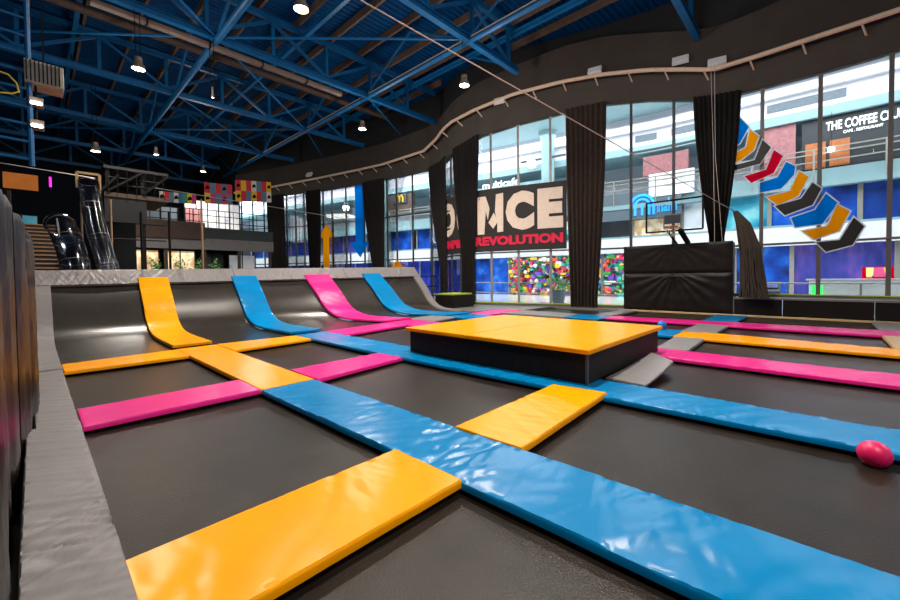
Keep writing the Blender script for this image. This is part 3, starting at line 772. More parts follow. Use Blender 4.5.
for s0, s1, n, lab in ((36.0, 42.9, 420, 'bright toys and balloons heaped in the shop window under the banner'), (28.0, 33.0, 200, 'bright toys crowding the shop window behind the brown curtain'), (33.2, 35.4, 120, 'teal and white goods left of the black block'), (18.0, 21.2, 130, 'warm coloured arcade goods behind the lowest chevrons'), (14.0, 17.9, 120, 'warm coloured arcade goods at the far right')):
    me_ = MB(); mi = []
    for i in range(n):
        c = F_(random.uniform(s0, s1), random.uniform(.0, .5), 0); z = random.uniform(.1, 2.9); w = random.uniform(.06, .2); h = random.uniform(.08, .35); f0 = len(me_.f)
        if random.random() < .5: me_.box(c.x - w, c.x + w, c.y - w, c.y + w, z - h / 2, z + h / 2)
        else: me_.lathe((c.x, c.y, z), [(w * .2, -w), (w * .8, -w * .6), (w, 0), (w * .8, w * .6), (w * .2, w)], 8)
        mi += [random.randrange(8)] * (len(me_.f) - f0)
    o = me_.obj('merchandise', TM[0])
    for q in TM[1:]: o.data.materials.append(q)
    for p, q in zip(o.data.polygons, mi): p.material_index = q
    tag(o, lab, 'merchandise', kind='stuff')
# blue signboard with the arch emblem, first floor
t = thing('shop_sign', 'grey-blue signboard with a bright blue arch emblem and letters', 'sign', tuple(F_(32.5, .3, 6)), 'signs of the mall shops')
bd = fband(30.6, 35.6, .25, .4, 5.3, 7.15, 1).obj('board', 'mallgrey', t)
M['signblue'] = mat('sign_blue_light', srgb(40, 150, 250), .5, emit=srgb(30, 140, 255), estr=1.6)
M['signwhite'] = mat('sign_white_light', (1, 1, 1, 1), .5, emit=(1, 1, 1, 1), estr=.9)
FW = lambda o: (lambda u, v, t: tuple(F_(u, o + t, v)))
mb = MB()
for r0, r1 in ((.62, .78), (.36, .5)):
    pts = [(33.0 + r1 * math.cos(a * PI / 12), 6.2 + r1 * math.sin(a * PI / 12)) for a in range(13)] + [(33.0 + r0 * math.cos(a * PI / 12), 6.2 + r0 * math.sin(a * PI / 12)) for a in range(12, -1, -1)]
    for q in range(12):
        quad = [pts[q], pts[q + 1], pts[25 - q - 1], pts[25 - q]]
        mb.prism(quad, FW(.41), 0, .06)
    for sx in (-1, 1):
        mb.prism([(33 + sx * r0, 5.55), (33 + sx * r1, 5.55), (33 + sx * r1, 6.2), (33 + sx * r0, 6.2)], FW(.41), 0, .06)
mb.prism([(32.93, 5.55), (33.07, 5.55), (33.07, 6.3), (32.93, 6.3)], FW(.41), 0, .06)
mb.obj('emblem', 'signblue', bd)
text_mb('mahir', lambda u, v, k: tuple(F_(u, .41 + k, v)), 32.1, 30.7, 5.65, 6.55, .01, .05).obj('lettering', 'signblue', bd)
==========
§ **Brief**: From the listing, extract all text exactly as given and drop any picture.

§ **Result of the exercise**:
Keep writing the Blender script for this image. This is part 3, starting at line 772. More parts follow. Use Blender 4.5.
for s0, s1, n, lab in ((36.0, 42.9, 420, 'bright toys and balloons heaped in the shop window under the banner'), (28.0, 33.0, 200, 'bright toys crowding the shop window behind the brown curtain'), (33.2, 35.4, 120, 'teal and white goods left of the black block'), (18.0, 21.2, 130, 'warm coloured arcade goods behind the lowest chevrons'), (14.0, 17.9, 120, 'warm coloured arcade goods at the far right')):
    me_ = MB(); mi = []
    for i in range(n):
        c = F_(random.uniform(s0, s1), random.uniform(.0, .5), 0); z = random.uniform(.1, 2.9); w = random.uniform(.06, .2); h = random.uniform(.08, .35); f0 = len(me_.f)
        if random.random() < .5: me_.box(c.x - w, c.x + w, c.y - w, c.y + w, z - h / 2, z + h / 2)
        else: me_.lathe((c.x, c.y, z), [(w * .2, -w), (w * .8, -w * .6), (w, 0), (w * .8, w * .6), (w * .2, w)], 8)
        mi += [random.randrange(8)] * (len(me_.f) - f0)
    o = me_.obj('merchandise', TM[0])
    for q in TM[1:]: o.data.materials.append(q)
    for p, q in zip(o.data.polygons, mi): p.material_index = q
    tag(o, lab, 'merchandise', kind='stuff')
# blue signboard with the arch emblem, first floor
t = thing('shop_sign', 'grey-blue signboard with a bright blue arch emblem and letters', 'sign', tuple(F_(32.5, .3, 6)), 'signs of the mall shops')
bd = fband(30.6, 35.6, .25, .4, 5.3, 7.15, 1).obj('board', 'mallgrey', t)
M['signblue'] = mat('sign_blue_light', srgb(40, 150, 250), .5, emit=srgb(30, 140, 255), estr=1.6)
M['signwhite'] = mat('sign_white_light', (1, 1, 1, 1), .5, emit=(1, 1, 1, 1), estr=.9)
FW = lambda o: (lambda u, v, t: tuple(F_(u, o + t, v)))
mb = MB()
for r0, r1 in ((.62, .78), (.36, .5)):
    pts = [(33.0 + r1 * math.cos(a * PI / 12), 6.2 + r1 * math.sin(a * PI / 12)) for a in range(13)] + [(33.0 + r0 * math.cos(a * PI / 12), 6.2 + r0 * math.sin(a * PI / 12)) for a in range(12, -1, -1)]
    for q in range(12):
        quad = [pts[q], pts[q + 1], pts[25 - q - 1], pts[25 - q]]
        mb.prism(quad, FW(.41), 0, .06)
    for sx in (-1, 1):
        mb.prism([(33 + sx * r0, 5.55), (33 + sx * r1, 5.55), (33 + sx * r1, 6.2), (33 + sx * r0, 6.2)], FW(.41), 0, .06)
mb.prism([(32.93, 5.55), (33.07, 5.55), (33.07, 6.3), (32.93, 6.3)], FW(.41), 0, .06)
mb.obj('emblem', 'signblue', bd)
text_mb('mahir', lambda u, v, k: tuple(F_(u, .41 + k, v)), 32.1, 30.7, 5.65, 6.55, .01, .05).obj('lettering', 'signblue', bd)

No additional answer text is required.